THE TASK:
Quote the lines that run from the line containing "The Blender Python" down to the line containing "M['ground'] = ground_mat()". Include both of those lines, reproduce each exactly, and omit everything else.
+++ EXTRACTED INFORMATION
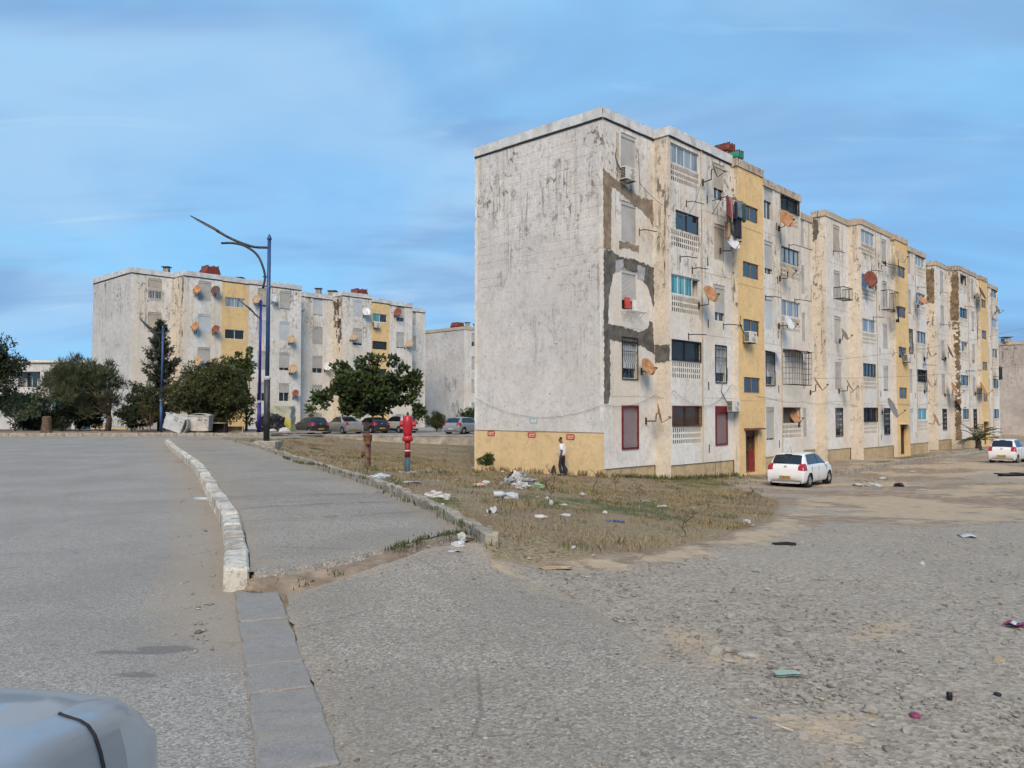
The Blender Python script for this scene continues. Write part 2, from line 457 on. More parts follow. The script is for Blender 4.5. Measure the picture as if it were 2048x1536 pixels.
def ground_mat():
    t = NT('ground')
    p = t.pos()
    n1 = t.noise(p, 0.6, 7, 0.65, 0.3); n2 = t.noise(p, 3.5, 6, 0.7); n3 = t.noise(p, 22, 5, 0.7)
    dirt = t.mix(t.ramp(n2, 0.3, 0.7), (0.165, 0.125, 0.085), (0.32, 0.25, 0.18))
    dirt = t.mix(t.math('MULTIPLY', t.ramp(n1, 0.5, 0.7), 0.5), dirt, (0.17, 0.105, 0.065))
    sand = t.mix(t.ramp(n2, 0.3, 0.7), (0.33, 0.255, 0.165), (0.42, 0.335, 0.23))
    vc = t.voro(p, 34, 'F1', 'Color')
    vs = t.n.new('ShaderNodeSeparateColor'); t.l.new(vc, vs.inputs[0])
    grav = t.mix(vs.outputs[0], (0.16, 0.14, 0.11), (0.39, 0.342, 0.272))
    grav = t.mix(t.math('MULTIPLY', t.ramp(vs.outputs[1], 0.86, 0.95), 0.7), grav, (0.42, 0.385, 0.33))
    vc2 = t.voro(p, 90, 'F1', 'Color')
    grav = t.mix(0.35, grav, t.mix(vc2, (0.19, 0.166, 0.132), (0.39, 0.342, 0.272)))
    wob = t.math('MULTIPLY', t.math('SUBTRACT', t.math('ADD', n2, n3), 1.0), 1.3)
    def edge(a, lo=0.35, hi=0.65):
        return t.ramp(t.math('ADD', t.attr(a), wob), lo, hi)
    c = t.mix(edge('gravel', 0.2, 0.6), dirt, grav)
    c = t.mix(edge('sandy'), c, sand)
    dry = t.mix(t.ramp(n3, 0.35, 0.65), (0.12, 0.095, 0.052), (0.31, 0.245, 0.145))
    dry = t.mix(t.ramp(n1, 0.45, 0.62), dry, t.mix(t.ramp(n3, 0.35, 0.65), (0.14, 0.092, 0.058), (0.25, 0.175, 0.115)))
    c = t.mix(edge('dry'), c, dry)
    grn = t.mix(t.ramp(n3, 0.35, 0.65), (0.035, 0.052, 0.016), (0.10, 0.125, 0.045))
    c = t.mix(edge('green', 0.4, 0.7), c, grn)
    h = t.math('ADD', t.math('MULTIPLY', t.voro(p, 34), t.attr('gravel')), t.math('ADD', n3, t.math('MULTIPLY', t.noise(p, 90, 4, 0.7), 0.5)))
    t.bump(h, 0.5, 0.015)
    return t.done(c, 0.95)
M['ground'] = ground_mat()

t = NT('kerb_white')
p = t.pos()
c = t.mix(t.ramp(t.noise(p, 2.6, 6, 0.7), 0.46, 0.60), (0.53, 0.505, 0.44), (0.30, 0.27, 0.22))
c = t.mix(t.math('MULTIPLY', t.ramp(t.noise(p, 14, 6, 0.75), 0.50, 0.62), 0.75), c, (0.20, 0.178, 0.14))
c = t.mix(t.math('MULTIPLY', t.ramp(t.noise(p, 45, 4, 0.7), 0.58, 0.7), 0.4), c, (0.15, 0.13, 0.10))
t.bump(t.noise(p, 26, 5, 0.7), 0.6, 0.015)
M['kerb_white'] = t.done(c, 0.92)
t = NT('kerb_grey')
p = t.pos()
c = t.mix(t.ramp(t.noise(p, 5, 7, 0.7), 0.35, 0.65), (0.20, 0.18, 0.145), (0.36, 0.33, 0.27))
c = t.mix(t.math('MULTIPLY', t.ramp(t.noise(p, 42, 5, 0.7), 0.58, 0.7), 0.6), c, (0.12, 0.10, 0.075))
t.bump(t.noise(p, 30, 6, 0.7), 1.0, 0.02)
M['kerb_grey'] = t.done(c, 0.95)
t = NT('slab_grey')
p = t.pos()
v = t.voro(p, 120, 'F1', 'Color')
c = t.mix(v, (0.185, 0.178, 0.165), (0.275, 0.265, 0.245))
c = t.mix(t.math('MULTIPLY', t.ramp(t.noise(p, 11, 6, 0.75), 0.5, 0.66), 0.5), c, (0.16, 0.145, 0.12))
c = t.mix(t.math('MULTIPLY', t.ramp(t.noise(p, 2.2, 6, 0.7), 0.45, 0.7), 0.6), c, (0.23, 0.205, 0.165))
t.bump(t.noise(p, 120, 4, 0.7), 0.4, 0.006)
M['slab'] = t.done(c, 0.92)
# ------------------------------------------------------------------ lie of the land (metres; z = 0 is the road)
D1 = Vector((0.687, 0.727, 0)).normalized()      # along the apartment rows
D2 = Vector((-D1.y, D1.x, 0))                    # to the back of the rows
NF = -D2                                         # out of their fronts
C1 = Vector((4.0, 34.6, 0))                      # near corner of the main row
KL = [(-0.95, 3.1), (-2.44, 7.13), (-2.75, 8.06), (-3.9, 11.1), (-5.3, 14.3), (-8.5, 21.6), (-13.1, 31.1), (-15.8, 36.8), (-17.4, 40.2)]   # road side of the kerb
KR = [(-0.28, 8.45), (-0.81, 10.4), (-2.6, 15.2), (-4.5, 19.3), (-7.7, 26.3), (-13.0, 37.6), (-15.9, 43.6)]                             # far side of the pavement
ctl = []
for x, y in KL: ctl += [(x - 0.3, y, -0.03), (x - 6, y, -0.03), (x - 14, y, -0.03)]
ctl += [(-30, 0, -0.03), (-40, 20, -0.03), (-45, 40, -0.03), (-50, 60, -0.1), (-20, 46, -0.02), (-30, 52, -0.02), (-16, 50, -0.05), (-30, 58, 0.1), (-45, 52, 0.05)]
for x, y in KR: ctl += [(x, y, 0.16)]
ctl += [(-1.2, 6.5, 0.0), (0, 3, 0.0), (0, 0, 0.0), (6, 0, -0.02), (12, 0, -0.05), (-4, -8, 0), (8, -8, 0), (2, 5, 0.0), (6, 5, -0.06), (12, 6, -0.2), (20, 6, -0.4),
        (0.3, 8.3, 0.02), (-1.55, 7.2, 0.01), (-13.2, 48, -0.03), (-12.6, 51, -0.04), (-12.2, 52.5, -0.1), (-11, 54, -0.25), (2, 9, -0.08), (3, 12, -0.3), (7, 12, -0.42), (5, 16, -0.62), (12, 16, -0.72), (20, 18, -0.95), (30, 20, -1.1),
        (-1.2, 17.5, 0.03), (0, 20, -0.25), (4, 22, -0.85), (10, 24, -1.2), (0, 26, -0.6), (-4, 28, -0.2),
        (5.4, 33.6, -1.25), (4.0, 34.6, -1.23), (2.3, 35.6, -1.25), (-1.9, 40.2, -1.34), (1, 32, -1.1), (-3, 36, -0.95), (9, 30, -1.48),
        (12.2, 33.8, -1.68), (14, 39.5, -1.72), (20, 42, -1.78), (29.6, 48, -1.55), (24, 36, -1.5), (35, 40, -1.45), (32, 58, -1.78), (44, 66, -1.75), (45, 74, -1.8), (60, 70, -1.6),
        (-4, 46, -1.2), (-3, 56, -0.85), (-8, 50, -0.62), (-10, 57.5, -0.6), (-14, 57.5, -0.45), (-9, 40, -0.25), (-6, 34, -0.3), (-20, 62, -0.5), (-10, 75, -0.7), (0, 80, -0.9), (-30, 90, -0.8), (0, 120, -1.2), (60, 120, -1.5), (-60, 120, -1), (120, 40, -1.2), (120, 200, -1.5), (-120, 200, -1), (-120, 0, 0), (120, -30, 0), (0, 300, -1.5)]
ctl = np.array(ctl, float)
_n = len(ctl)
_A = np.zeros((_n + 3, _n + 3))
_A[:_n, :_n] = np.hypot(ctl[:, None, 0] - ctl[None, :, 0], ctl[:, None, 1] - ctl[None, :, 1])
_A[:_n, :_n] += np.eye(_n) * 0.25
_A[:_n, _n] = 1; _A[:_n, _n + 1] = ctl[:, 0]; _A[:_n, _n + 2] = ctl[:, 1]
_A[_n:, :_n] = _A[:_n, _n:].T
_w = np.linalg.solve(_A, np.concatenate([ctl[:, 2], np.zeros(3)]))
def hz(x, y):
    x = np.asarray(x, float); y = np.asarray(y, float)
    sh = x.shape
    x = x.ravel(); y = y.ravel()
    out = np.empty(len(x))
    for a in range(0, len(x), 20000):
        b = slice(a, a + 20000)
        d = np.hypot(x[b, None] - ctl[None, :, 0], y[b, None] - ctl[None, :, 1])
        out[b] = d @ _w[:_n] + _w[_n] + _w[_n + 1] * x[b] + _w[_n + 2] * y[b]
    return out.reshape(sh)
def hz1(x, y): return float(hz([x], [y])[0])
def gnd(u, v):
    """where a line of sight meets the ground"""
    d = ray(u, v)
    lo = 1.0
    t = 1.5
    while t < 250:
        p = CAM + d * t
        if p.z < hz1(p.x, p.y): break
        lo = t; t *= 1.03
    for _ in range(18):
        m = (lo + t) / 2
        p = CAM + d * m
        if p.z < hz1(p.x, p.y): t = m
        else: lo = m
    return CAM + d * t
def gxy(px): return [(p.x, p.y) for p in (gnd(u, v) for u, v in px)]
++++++
+++ EXTRACTED INFORMATION
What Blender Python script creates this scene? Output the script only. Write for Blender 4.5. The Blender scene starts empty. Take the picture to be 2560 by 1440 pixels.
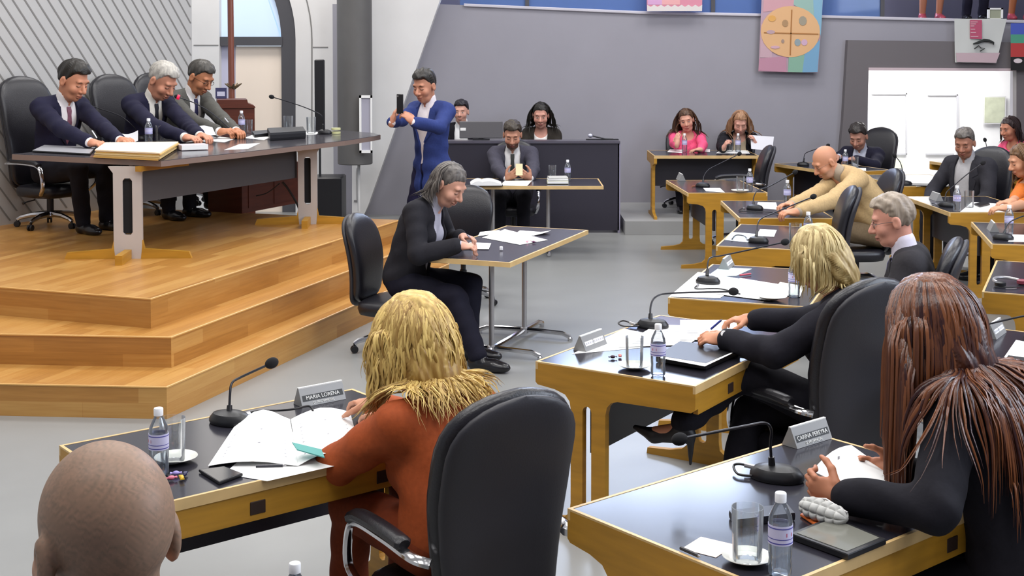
++++++
+++ EXTRACTED INFORMATION
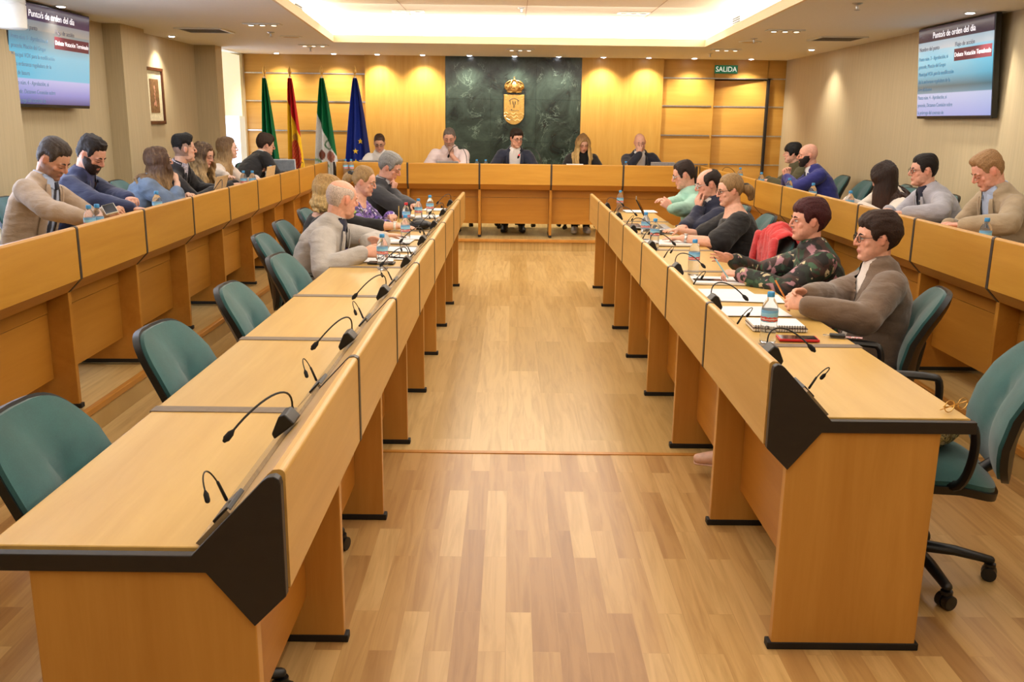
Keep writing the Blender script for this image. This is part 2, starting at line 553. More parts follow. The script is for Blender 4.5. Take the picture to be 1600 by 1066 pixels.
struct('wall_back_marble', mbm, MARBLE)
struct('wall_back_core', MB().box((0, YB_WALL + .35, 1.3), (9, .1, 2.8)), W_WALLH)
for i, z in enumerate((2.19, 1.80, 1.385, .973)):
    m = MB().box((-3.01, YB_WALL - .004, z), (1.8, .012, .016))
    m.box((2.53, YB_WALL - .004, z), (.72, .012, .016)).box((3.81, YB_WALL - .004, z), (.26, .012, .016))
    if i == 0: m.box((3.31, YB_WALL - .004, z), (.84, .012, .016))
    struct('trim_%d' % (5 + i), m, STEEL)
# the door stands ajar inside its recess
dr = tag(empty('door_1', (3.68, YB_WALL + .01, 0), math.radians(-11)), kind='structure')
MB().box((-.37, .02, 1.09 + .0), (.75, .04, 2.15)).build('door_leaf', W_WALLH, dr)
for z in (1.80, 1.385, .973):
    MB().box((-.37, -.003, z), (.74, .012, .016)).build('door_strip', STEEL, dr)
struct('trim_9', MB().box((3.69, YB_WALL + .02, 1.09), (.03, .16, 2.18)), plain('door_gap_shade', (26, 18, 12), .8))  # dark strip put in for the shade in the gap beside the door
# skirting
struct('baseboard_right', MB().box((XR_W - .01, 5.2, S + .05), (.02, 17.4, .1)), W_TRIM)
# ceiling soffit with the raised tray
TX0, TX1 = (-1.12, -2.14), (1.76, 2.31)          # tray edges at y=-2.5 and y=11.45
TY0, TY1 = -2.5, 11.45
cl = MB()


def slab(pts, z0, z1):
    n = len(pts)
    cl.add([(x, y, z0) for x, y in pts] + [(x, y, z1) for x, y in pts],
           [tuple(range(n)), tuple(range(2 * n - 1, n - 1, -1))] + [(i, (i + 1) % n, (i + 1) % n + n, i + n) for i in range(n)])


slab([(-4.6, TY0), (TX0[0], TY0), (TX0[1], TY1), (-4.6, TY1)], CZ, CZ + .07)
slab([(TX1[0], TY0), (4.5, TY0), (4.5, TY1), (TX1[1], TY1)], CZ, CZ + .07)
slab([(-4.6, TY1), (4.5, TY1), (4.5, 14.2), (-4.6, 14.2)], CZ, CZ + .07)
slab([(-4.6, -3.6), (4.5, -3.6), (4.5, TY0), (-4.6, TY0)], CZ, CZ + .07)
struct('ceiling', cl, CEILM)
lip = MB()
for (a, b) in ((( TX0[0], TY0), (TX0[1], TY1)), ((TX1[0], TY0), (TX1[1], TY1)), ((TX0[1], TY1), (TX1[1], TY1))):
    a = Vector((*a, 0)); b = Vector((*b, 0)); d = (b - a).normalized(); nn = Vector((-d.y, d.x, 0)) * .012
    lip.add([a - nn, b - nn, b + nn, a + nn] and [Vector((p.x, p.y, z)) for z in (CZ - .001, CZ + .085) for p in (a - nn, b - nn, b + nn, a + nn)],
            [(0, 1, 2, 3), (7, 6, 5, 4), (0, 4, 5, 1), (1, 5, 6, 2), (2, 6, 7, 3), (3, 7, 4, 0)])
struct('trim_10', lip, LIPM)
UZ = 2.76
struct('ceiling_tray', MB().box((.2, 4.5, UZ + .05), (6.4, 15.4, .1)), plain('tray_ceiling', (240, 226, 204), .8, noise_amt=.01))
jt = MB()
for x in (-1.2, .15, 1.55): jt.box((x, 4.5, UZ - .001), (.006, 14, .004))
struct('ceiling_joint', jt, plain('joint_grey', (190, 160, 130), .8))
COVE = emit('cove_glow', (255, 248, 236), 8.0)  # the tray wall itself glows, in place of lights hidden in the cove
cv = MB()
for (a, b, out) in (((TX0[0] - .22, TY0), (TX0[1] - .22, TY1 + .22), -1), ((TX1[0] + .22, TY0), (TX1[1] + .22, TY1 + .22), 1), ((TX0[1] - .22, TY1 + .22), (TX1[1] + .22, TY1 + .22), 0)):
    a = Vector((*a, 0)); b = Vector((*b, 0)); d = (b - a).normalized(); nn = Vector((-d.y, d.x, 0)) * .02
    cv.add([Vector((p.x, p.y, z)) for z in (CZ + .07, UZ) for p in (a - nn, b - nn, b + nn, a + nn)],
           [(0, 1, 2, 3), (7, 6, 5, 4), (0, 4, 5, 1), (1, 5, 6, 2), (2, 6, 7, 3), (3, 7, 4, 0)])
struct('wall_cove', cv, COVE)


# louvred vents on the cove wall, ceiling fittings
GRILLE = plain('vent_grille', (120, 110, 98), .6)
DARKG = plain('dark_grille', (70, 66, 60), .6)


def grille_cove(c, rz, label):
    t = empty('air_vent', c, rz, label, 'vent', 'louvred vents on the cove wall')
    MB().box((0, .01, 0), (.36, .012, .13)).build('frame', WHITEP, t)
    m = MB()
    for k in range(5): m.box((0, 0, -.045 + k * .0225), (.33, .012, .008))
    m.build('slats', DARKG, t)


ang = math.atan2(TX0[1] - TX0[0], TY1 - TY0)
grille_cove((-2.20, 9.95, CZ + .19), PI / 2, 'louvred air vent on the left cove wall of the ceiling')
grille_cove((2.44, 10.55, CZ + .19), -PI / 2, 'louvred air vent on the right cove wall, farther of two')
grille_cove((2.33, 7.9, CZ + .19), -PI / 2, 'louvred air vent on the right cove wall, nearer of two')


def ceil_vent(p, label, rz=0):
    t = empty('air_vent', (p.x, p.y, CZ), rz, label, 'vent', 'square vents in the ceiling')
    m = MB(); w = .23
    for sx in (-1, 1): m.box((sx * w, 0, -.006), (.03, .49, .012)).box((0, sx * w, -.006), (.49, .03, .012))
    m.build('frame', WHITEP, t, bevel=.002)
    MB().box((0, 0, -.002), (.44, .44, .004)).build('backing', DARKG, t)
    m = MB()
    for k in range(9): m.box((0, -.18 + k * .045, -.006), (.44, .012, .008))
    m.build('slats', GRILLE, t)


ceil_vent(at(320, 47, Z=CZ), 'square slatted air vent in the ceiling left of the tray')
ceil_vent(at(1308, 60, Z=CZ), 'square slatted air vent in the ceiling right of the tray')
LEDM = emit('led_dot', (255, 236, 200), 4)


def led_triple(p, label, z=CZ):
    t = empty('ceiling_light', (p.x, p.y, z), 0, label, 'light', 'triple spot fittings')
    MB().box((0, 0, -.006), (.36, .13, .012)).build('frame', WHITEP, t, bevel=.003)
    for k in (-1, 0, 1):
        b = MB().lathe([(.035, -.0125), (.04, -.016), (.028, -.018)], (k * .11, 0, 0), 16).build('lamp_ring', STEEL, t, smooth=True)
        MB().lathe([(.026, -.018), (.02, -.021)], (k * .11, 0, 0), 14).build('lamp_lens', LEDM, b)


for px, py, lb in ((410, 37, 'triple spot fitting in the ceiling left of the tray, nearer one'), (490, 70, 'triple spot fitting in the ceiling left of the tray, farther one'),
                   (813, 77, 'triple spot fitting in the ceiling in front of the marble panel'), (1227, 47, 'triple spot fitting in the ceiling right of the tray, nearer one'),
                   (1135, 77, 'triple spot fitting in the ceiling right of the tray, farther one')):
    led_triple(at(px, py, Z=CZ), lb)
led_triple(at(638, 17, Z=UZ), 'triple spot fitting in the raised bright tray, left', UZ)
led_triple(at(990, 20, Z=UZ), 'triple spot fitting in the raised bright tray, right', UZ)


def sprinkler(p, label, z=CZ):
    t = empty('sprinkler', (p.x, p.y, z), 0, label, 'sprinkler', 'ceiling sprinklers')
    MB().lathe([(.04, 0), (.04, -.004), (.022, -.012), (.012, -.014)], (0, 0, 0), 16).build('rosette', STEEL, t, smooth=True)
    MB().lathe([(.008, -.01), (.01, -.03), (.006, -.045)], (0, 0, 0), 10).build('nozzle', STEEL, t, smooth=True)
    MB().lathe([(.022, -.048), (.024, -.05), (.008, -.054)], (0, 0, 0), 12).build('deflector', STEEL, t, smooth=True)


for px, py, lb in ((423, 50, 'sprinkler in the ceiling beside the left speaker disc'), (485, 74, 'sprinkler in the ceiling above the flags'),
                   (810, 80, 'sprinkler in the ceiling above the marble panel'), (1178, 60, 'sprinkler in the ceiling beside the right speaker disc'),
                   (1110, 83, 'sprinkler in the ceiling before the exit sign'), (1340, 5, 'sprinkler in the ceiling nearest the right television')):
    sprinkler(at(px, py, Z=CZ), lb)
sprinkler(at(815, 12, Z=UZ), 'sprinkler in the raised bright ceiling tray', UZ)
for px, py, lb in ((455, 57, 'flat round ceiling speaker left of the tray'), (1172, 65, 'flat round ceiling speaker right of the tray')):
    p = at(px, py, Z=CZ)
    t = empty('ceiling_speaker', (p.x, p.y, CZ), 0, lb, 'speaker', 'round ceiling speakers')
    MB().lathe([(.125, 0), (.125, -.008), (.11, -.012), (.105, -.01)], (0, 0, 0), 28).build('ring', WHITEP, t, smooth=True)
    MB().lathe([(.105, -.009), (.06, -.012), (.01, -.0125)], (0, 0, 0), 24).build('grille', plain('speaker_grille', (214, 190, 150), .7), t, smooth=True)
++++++
WRITTEN ANSWER:
The Blender Python script for this scene continues. Write part 2, from line 457 on. More parts follow. The script is for Blender 4.5. Measure the picture as if it were 2048x1536 pixels.
def ground_mat():
    t = NT('ground')
    p = t.pos()
    n1 = t.noise(p, 0.6, 7, 0.65, 0.3); n2 = t.noise(p, 3.5, 6, 0.7); n3 = t.noise(p, 22, 5, 0.7)
    dirt = t.mix(t.ramp(n2, 0.3, 0.7), (0.165, 0.125, 0.085), (0.32, 0.25, 0.18))
    dirt = t.mix(t.math('MULTIPLY', t.ramp(n1, 0.5, 0.7), 0.5), dirt, (0.17, 0.105, 0.065))
    sand = t.mix(t.ramp(n2, 0.3, 0.7), (0.33, 0.255, 0.165), (0.42, 0.335, 0.23))
    vc = t.voro(p, 34, 'F1', 'Color')
    vs = t.n.new('ShaderNodeSeparateColor'); t.l.new(vc, vs.inputs[0])
    grav = t.mix(vs.outputs[0], (0.16, 0.14, 0.11), (0.39, 0.342, 0.272))
    grav = t.mix(t.math('MULTIPLY', t.ramp(vs.outputs[1], 0.86, 0.95), 0.7), grav, (0.42, 0.385, 0.33))
    vc2 = t.voro(p, 90, 'F1', 'Color')
    grav = t.mix(0.35, grav, t.mix(vc2, (0.19, 0.166, 0.132), (0.39, 0.342, 0.272)))
    wob = t.math('MULTIPLY', t.math('SUBTRACT', t.math('ADD', n2, n3), 1.0), 1.3)
    def edge(a, lo=0.35, hi=0.65):
        return t.ramp(t.math('ADD', t.attr(a), wob), lo, hi)
    c = t.mix(edge('gravel', 0.2, 0.6), dirt, grav)
    c = t.mix(edge('sandy'), c, sand)
    dry = t.mix(t.ramp(n3, 0.35, 0.65), (0.12, 0.095, 0.052), (0.31, 0.245, 0.145))
    dry = t.mix(t.ramp(n1, 0.45, 0.62), dry, t.mix(t.ramp(n3, 0.35, 0.65), (0.14, 0.092, 0.058), (0.25, 0.175, 0.115)))
    c = t.mix(edge('dry'), c, dry)
    grn = t.mix(t.ramp(n3, 0.35, 0.65), (0.035, 0.052, 0.016), (0.10, 0.125, 0.045))
    c = t.mix(edge('green', 0.4, 0.7), c, grn)
    h = t.math('ADD', t.math('MULTIPLY', t.voro(p, 34), t.attr('gravel')), t.math('ADD', n3, t.math('MULTIPLY', t.noise(p, 90, 4, 0.7), 0.5)))
    t.bump(h, 0.5, 0.015)
    return t.done(c, 0.95)
M['ground'] = ground_mat()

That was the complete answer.